12. The non-transitory storage medium according to claim 11, further comprising:

receiving first position data from the first GPS device;

receiving third position data from the third GPS device; and

calculating the first distance value using the first position data and the third position data.

13. The non-transitory storage medium according to claim 12, wherein the calculated angle is obtained by:

receiving second position data from the second GPS device;

calculating a second distance value between the second GPS device and the third GPS device using the second position data and the third position data;

calculating a third distance value between the first GPS device and the second GPS device using the first position data and the second position data; and

calculating the angle using the first distance value, the second distance value, and the third distance value based on a cosine formula.

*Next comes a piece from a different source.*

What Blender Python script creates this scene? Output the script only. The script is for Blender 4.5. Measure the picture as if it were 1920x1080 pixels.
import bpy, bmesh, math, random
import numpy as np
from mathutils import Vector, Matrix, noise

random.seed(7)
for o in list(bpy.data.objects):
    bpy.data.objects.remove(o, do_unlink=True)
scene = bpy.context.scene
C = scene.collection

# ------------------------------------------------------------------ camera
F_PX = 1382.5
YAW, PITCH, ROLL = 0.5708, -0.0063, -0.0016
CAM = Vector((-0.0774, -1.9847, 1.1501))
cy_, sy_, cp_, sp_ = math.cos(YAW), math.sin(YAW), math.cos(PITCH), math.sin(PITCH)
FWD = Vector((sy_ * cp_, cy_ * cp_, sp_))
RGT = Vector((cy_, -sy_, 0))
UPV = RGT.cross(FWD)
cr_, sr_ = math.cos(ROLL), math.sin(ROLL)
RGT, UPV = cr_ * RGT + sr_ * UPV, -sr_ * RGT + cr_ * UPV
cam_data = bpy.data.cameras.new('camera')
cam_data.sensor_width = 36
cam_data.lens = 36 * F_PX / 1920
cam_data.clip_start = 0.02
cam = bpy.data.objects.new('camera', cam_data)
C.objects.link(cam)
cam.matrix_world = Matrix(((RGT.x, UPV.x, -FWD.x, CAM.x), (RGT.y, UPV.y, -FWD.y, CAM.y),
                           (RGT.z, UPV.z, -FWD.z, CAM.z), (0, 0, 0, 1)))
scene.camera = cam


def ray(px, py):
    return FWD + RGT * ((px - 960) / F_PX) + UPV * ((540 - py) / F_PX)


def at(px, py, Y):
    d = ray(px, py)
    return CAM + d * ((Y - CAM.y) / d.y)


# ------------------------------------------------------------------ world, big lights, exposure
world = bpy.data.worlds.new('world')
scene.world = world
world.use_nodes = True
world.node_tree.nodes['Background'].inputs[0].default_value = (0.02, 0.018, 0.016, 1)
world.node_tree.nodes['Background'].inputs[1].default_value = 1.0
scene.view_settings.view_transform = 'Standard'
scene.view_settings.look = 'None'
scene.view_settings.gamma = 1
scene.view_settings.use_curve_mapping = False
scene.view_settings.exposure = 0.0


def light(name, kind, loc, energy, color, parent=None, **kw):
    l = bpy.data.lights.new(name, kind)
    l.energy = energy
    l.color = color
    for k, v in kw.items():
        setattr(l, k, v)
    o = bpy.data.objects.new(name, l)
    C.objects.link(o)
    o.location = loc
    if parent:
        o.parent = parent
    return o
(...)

14. The non-transitory storage medium according to claim 11, wherein the music instrument is determined by:

searching a storage device of the electronic device using the first distance value and the calculated angle, wherein the storage device pre-stores a position of each of music instruments of a symphony queue, the position is predetermined using a predetermined angle range and a predetermined radius range.

15. The non-transitory storage medium according to claim 11, wherein the beat is determined by:

determining a gesture track based on the captured images using image recognition technology; and

comparing the determined gesture track with pre-stored gesture tracks to determine the beat, wherein a plurality of gesture tracks each corresponding to a beat are pre-stored in the electronic device.